PROBLEM
Give every line of the material again, exactly as written.

DATA SECTION

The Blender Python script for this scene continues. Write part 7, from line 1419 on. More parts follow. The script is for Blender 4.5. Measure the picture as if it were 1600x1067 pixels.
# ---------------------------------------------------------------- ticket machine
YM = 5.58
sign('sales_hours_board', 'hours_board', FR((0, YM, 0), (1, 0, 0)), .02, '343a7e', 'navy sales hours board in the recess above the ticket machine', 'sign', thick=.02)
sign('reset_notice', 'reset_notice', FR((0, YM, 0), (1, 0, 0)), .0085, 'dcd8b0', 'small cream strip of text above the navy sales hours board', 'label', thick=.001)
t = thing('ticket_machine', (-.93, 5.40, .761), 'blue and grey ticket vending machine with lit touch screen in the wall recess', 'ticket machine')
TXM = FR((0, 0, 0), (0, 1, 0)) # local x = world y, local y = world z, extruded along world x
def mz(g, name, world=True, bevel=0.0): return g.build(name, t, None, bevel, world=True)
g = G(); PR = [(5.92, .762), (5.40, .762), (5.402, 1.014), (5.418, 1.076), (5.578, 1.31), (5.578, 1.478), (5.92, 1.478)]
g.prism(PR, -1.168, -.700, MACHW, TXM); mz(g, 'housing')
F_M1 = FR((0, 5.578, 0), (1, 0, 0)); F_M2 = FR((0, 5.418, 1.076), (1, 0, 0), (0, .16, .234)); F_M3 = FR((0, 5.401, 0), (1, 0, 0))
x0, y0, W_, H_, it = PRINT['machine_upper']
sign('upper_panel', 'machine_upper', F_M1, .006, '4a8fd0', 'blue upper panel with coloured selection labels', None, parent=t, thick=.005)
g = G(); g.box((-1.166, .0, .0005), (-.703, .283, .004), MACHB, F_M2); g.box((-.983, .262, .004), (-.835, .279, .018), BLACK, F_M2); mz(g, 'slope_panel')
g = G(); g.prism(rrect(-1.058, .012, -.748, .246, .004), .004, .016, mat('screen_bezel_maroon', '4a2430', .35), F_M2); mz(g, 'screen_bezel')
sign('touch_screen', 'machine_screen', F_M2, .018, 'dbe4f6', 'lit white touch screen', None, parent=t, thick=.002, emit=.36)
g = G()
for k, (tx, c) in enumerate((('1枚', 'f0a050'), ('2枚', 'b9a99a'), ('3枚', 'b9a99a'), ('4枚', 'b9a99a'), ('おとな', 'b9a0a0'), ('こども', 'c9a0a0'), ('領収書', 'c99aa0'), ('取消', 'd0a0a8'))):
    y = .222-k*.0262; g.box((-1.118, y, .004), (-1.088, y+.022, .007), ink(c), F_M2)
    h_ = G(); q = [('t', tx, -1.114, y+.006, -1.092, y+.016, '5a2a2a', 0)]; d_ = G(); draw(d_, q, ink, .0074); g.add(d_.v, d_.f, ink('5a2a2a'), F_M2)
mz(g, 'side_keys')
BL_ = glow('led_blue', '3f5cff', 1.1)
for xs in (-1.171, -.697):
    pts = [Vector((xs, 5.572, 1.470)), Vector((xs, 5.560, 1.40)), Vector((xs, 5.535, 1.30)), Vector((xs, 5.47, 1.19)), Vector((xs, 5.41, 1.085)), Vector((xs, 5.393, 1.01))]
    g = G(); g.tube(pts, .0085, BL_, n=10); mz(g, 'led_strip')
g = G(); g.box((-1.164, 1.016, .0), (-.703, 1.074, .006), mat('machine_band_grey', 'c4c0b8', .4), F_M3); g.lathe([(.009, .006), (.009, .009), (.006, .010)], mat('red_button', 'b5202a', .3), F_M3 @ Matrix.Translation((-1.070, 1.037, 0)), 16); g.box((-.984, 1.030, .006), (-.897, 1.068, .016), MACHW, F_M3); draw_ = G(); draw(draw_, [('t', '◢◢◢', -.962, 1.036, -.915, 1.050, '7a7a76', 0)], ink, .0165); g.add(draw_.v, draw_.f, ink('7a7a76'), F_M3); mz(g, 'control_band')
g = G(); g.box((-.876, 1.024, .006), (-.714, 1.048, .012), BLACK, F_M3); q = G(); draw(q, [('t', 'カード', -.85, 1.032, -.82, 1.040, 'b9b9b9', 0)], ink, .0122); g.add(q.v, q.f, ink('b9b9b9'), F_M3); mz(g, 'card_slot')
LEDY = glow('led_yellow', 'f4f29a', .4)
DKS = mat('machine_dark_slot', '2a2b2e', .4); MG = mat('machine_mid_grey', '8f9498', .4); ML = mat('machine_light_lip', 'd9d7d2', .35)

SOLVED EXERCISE
The Blender Python script for this scene continues. Write part 7, from line 1419 on. More parts follow. The script is for Blender 4.5. Measure the picture as if it were 1600x1067 pixels.
# ---------------------------------------------------------------- ticket machine
YM = 5.58
sign('sales_hours_board', 'hours_board', FR((0, YM, 0), (1, 0, 0)), .02, '343a7e', 'navy sales hours board in the recess above the ticket machine', 'sign', thick=.02)
sign('reset_notice', 'reset_notice', FR((0, YM, 0), (1, 0, 0)), .0085, 'dcd8b0', 'small cream strip of text above the navy sales hours board', 'label', thick=.001)
t = thing('ticket_machine', (-.93, 5.40, .761), 'blue and grey ticket vending machine with lit touch screen in the wall recess', 'ticket machine')
TXM = FR((0, 0, 0), (0, 1, 0)) # local x = world y, local y = world z, extruded along world x
def mz(g, name, world=True, bevel=0.0): return g.build(name, t, None, bevel, world=True)
g = G(); PR = [(5.92, .762), (5.40, .762), (5.402, 1.014), (5.418, 1.076), (5.578, 1.31), (5.578, 1.478), (5.92, 1.478)]
g.prism(PR, -1.168, -.700, MACHW, TXM); mz(g, 'housing')
F_M1 = FR((0, 5.578, 0), (1, 0, 0)); F_M2 = FR((0, 5.418, 1.076), (1, 0, 0), (0, .16, .234)); F_M3 = FR((0, 5.401, 0), (1, 0, 0))
x0, y0, W_, H_, it = PRINT['machine_upper']
sign('upper_panel', 'machine_upper', F_M1, .006, '4a8fd0', 'blue upper panel with coloured selection labels', None, parent=t, thick=.005)
g = G(); g.box((-1.166, .0, .0005), (-.703, .283, .004), MACHB, F_M2); g.box((-.983, .262, .004), (-.835, .279, .018), BLACK, F_M2); mz(g, 'slope_panel')
g = G(); g.prism(rrect(-1.058, .012, -.748, .246, .004), .004, .016, mat('screen_bezel_maroon', '4a2430', .35), F_M2); mz(g, 'screen_bezel')
sign('touch_screen', 'machine_screen', F_M2, .018, 'dbe4f6', 'lit white touch screen', None, parent=t, thick=.002, emit=.36)
g = G()
for k, (tx, c) in enumerate((('1枚', 'f0a050'), ('2枚', 'b9a99a'), ('3枚', 'b9a99a'), ('4枚', 'b9a99a'), ('おとな', 'b9a0a0'), ('こども', 'c9a0a0'), ('領収書', 'c99aa0'), ('取消', 'd0a0a8'))):
    y = .222-k*.0262; g.box((-1.118, y, .004), (-1.088, y+.022, .007), ink(c), F_M2)
    h_ = G(); q = [('t', tx, -1.114, y+.006, -1.092, y+.016, '5a2a2a', 0)]; d_ = G(); draw(d_, q, ink, .0074); g.add(d_.v, d_.f, ink('5a2a2a'), F_M2)
mz(g, 'side_keys')
BL_ = glow('led_blue', '3f5cff', 1.1)
for xs in (-1.171, -.697):
    pts = [Vector((xs, 5.572, 1.470)), Vector((xs, 5.560, 1.40)), Vector((xs, 5.535, 1.30)), Vector((xs, 5.47, 1.19)), Vector((xs, 5.41, 1.085)), Vector((xs, 5.393, 1.01))]
    g = G(); g.tube(pts, .0085, BL_, n=10); mz(g, 'led_strip')
g = G(); g.box((-1.164, 1.016, .0), (-.703, 1.074, .006), mat('machine_band_grey', 'c4c0b8', .4), F_M3); g.lathe([(.009, .006), (.009, .009), (.006, .010)], mat('red_button', 'b5202a', .3), F_M3 @ Matrix.Translation((-1.070, 1.037, 0)), 16); g.box((-.984, 1.030, .006), (-.897, 1.068, .016), MACHW, F_M3); draw_ = G(); draw(draw_, [('t', '◢◢◢', -.962, 1.036, -.915, 1.050, '7a7a76', 0)], ink, .0165); g.add(draw_.v, draw_.f, ink('7a7a76'), F_M3); mz(g, 'control_band')
g = G(); g.box((-.876, 1.024, .006), (-.714, 1.048, .012), BLACK, F_M3); q = G(); draw(q, [('t', 'カード', -.85, 1.032, -.82, 1.040, 'b9b9b9', 0)], ink, .0122); g.add(q.v, q.f, ink('b9b9b9'), F_M3); mz(g, 'card_slot')
LEDY = glow('led_yellow', 'f4f29a', .4)
DKS = mat('machine_dark_slot', '2a2b2e', .4); MG = mat('machine_mid_grey', '8f9498', .4); ML = mat('machine_light_lip', 'd9d7d2', .35)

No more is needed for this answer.